La situation est peut-être moins claire en Tunisie, car le régime de Ben Ali réprimait l'exhibition trop ostensible de signes religieux dans l'espace public. La révolution a donné aux islamistes une liberté vestimentaire qui leur faisait jusqu'alors défaut, et qui a pu donner l'impression qu'ils envahissaient brusquement une société jusqu'alors entièrement sécularisée. En Égypte, les signes extérieurs de religiosité s'étaient progressivement répandus l'espace public dès les années 1970, et n'avaient cessé de gagner du terrain depuis lors. Avec l'arrivée au pouvoir des islamistes, il semblerait que l'exhibition de ces signes soient aujourd’hui en recul, même s'il est encore trop tôt pour affirmer avec certitude que ce phénomène a entamé son déclin.
En prenant en compte ce qui suit, on comprend qu'il est difficile de souscrire à l'idée selon laquelle les islamistes auraient détourné les révolutions. Ils semblerait plutôt qu'ils soient aujourd'hui en première ligne pour subir de plein fouet un phénomène de grande ampleur qu'ils n'avaient ni suscité, ni même appréhendé, et qu'ils semblent encore aujourd'hui incapables de comprendre dans toute son ampleur. Ce phénomène est le fruit de tendances lourdes, démographiques, culturelles, économiques et sociales, qu'ils ne sont pas en position de combattre. D'autant que leur emprise sur les institutions étatiques demeurent encore très faible malgré leur victoire électorale et leurs tentatives de « frériser » les administrations. L'armée, la police et la justice – entre autres – leurs résistent encore, alors même qu'ils sont confrontés à des protestations populaires de grande ampleur.

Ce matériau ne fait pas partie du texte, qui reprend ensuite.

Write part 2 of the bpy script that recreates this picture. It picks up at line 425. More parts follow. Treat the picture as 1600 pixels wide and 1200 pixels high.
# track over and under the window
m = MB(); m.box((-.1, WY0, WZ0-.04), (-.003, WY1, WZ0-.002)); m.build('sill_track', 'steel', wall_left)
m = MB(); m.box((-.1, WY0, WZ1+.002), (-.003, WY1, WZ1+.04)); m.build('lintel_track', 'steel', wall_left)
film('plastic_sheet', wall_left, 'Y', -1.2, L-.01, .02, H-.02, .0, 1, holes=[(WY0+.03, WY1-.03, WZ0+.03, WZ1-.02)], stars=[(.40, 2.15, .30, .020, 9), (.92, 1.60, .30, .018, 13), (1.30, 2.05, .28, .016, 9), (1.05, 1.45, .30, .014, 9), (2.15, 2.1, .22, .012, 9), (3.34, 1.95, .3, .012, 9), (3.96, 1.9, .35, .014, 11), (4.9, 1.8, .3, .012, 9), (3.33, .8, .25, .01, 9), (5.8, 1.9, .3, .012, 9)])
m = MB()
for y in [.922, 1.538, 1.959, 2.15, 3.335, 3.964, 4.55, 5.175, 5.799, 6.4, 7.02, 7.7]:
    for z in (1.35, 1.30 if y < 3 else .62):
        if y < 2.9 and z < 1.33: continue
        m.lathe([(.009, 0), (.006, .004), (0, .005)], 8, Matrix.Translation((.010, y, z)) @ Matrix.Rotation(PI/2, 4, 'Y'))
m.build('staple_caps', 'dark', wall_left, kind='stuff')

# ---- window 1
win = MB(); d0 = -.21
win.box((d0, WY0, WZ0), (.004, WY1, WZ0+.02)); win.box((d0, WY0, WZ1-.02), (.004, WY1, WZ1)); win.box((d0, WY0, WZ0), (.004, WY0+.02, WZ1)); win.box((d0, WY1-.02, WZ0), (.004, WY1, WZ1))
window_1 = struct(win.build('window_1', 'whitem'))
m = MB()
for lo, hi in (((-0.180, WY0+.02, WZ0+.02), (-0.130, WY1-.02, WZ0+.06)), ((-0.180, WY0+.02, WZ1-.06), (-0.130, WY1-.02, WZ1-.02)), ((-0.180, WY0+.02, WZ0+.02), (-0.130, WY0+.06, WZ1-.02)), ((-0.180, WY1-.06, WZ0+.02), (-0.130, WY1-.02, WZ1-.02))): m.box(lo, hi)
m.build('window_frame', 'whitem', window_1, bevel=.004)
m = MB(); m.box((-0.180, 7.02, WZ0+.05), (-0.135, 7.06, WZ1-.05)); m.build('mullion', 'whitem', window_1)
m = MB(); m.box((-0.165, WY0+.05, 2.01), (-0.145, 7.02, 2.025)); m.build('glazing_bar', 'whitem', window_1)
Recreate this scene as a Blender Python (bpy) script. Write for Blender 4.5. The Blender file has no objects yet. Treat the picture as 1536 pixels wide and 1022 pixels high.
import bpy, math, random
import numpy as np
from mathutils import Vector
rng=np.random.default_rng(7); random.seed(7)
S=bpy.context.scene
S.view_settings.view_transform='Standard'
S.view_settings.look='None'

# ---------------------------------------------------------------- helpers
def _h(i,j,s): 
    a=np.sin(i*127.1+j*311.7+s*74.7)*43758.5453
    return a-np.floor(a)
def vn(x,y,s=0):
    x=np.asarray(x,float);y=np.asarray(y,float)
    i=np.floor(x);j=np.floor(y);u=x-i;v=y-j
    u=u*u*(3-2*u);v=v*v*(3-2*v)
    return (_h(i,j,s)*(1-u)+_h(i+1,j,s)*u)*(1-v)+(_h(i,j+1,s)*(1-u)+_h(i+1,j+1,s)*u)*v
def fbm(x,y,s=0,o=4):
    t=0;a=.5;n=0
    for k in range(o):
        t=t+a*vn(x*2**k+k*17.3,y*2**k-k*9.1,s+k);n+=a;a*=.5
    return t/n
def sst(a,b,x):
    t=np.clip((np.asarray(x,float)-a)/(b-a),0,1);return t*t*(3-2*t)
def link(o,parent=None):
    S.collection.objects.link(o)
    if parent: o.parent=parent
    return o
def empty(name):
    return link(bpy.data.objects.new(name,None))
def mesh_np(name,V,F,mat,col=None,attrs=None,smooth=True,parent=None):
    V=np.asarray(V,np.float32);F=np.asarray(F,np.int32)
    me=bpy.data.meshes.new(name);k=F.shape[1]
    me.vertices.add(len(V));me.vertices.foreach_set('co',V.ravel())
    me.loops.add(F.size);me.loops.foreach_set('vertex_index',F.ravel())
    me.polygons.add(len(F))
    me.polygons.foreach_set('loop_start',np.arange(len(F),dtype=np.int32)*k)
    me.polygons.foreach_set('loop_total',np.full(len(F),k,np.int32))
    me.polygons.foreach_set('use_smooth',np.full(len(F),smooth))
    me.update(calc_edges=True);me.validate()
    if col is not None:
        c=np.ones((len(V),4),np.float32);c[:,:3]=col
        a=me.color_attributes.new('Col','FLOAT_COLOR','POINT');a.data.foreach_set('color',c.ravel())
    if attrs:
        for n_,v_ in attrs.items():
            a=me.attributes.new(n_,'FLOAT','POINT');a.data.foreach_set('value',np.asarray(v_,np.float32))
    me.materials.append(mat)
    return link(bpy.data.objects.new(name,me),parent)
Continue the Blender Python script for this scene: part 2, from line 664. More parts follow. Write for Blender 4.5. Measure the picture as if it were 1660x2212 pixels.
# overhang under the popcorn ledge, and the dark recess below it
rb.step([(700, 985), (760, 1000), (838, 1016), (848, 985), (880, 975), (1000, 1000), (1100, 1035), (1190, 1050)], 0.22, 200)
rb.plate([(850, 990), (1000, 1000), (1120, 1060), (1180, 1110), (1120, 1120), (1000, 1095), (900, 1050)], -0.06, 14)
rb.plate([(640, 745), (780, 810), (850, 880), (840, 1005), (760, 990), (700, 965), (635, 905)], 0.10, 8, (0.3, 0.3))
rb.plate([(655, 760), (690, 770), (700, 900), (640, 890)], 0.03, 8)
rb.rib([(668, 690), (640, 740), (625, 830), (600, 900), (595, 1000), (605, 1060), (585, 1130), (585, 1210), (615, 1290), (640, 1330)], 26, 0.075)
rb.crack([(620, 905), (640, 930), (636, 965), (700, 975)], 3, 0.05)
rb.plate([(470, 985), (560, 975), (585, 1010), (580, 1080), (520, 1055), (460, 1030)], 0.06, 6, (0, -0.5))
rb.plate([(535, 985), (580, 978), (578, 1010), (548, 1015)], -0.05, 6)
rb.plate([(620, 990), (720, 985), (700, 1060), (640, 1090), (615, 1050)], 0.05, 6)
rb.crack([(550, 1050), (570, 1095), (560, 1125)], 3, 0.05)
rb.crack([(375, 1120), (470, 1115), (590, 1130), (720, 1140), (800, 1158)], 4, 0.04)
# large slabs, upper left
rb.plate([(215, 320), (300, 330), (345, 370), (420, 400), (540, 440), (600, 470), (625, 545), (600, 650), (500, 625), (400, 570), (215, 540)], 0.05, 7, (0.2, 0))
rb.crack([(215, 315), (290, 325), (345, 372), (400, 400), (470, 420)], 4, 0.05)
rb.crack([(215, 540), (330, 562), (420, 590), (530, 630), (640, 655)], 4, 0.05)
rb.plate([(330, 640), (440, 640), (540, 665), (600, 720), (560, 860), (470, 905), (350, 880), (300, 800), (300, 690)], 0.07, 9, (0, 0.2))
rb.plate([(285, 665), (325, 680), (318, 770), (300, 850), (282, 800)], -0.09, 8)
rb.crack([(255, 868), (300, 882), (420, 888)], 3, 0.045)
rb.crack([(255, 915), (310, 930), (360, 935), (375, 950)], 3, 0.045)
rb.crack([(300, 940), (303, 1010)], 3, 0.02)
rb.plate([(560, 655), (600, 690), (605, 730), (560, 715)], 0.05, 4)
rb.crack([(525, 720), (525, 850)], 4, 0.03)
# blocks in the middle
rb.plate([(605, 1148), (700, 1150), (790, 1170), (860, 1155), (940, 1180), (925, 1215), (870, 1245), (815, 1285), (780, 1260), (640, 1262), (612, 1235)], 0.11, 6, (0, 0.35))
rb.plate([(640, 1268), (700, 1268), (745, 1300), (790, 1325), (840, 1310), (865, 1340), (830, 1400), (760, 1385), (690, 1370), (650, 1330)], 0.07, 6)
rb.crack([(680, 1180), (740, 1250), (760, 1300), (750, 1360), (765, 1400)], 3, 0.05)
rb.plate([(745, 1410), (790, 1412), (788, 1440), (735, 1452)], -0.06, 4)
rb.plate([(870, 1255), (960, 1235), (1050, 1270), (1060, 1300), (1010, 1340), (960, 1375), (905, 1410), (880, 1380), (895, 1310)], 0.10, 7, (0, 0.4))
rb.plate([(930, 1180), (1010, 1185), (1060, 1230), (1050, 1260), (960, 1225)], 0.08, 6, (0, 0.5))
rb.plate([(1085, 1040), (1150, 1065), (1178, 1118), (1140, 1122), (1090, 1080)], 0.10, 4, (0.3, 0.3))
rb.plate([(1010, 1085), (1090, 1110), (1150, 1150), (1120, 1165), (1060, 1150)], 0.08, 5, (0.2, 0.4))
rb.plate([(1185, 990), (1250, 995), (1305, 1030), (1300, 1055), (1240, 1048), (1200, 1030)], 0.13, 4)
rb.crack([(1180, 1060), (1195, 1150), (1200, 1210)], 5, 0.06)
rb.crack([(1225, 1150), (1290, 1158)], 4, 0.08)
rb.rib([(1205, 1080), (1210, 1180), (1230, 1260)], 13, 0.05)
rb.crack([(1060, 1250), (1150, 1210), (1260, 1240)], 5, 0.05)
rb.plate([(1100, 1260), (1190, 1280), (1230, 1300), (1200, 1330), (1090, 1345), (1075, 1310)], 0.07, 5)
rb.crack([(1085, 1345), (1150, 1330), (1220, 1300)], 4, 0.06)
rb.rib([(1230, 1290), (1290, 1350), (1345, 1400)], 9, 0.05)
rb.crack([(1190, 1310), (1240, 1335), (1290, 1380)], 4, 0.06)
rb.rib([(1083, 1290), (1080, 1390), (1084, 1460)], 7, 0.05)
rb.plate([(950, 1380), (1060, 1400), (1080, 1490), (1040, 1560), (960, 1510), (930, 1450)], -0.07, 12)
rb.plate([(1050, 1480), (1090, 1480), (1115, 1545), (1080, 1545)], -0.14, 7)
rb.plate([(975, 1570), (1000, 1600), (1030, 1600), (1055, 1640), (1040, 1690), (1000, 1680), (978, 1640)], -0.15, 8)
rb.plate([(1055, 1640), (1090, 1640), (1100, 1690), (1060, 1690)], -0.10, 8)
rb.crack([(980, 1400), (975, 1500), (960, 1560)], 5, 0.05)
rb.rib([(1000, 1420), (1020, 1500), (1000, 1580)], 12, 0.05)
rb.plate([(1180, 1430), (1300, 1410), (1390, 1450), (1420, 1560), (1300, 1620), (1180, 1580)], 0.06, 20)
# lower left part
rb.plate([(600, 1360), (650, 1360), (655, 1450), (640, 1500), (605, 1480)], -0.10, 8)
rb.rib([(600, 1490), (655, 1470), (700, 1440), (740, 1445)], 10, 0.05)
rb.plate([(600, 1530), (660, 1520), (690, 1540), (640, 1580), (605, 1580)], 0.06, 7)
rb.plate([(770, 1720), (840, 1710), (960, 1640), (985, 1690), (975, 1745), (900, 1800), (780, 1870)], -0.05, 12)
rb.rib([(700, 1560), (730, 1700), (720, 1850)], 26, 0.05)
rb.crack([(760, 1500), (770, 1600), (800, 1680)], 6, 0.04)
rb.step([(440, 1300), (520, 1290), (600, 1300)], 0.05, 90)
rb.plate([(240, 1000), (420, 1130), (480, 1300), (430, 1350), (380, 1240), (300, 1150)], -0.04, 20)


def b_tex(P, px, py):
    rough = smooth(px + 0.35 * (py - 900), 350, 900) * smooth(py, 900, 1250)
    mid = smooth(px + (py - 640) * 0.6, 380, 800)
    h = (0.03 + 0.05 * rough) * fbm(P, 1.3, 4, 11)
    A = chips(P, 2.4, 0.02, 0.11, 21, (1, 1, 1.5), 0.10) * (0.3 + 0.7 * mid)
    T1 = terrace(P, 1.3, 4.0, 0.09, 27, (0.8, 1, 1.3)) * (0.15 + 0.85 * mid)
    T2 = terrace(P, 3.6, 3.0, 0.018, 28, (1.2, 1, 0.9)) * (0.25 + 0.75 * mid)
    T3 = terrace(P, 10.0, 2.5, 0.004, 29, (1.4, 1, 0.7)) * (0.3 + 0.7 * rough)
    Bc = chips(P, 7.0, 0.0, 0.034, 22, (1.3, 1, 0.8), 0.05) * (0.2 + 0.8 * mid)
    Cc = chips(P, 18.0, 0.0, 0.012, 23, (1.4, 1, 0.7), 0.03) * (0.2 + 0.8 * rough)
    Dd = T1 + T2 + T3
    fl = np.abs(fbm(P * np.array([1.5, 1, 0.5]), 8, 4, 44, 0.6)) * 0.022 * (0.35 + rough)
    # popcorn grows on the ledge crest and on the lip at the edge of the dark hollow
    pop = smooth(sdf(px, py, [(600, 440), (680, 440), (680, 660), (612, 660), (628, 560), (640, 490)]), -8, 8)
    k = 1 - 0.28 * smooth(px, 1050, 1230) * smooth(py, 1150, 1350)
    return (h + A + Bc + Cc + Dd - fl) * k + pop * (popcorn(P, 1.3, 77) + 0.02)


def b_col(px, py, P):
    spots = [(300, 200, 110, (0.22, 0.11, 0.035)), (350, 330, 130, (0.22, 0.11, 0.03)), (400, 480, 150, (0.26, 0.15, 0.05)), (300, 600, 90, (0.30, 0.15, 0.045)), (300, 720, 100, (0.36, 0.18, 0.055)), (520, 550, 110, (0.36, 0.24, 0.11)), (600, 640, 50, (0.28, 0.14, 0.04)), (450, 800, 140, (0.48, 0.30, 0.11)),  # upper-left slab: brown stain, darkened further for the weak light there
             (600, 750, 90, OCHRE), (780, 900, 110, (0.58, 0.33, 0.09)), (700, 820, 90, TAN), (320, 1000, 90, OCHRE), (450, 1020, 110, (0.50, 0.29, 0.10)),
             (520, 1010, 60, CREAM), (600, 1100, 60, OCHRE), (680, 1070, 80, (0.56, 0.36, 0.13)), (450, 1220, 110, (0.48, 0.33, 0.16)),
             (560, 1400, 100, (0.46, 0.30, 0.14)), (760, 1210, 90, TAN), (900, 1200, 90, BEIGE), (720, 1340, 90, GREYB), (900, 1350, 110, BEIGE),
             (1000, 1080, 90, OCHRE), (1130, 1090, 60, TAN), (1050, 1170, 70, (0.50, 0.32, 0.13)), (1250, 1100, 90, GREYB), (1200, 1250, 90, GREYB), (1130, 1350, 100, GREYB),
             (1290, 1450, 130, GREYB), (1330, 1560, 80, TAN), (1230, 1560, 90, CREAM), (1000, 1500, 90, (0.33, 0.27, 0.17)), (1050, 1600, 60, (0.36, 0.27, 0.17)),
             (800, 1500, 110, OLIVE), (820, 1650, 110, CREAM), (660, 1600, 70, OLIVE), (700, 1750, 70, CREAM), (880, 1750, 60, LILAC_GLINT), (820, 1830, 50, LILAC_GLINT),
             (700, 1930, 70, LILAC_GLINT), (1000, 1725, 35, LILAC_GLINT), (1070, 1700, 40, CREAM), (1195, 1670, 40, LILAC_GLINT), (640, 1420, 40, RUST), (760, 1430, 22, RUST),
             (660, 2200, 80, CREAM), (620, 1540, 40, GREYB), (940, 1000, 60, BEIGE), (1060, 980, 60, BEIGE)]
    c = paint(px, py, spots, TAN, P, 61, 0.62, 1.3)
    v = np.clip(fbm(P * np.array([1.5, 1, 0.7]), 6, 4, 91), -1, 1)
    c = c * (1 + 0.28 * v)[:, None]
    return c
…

De leur côté, les partis libéraux, même s'ils surfent sur cette vague de mécontentement, ne sont pas plus que les islamistes en mesure de contrôler le mouvement. Ainsi, affirmer que les partis politiques ont usurpé et trahi les aspirations populaires me semble pour le moins précipité. Dans le contexte d'une ouverture du système politique, ils ont effectivement été les premiers à profiter du changement. Néanmoins, la question des libertés associatives et syndicales se pose à l'ensemble de la classe politique et ne pourra pas continuer à être éludée très longtemps, tant la pression des mouvements sociaux et étudiants est incessante. Évidemment, et pour conclure cette interview comme nous l'avons commencée, rien ne peut jamais être acquis avec certitude dans la marche des sociétés, et les pays du printemps arabes ne sont pas à l'abri de régressions autoritaires ou de dérapages violents, comme le démontre la situation syrienne. Néanmoins, s'arrêter sur la victoire électorale des islamistes pour l'interpréter comme l'inévitable conclusion des révolutions arabes me semble constituer une erreur de jugement qui fait l'impasse sur l'essentiel. La véritable nouveauté de l'année écoulée est que les islamistes ont désormais perdu le monopole du sens. À cet égard, je voudrais rappeler pour finir que les manifestants tués en s'opposant à un pouvoir islamiste sont désormais qualifiés de « martyrs ». Ce simple fait est à mon avis significatif de l'ampleur de l'échec du mouvement islamiste confronté à une situation révolutionnaire qu'il n'a ni voulue ni comprise.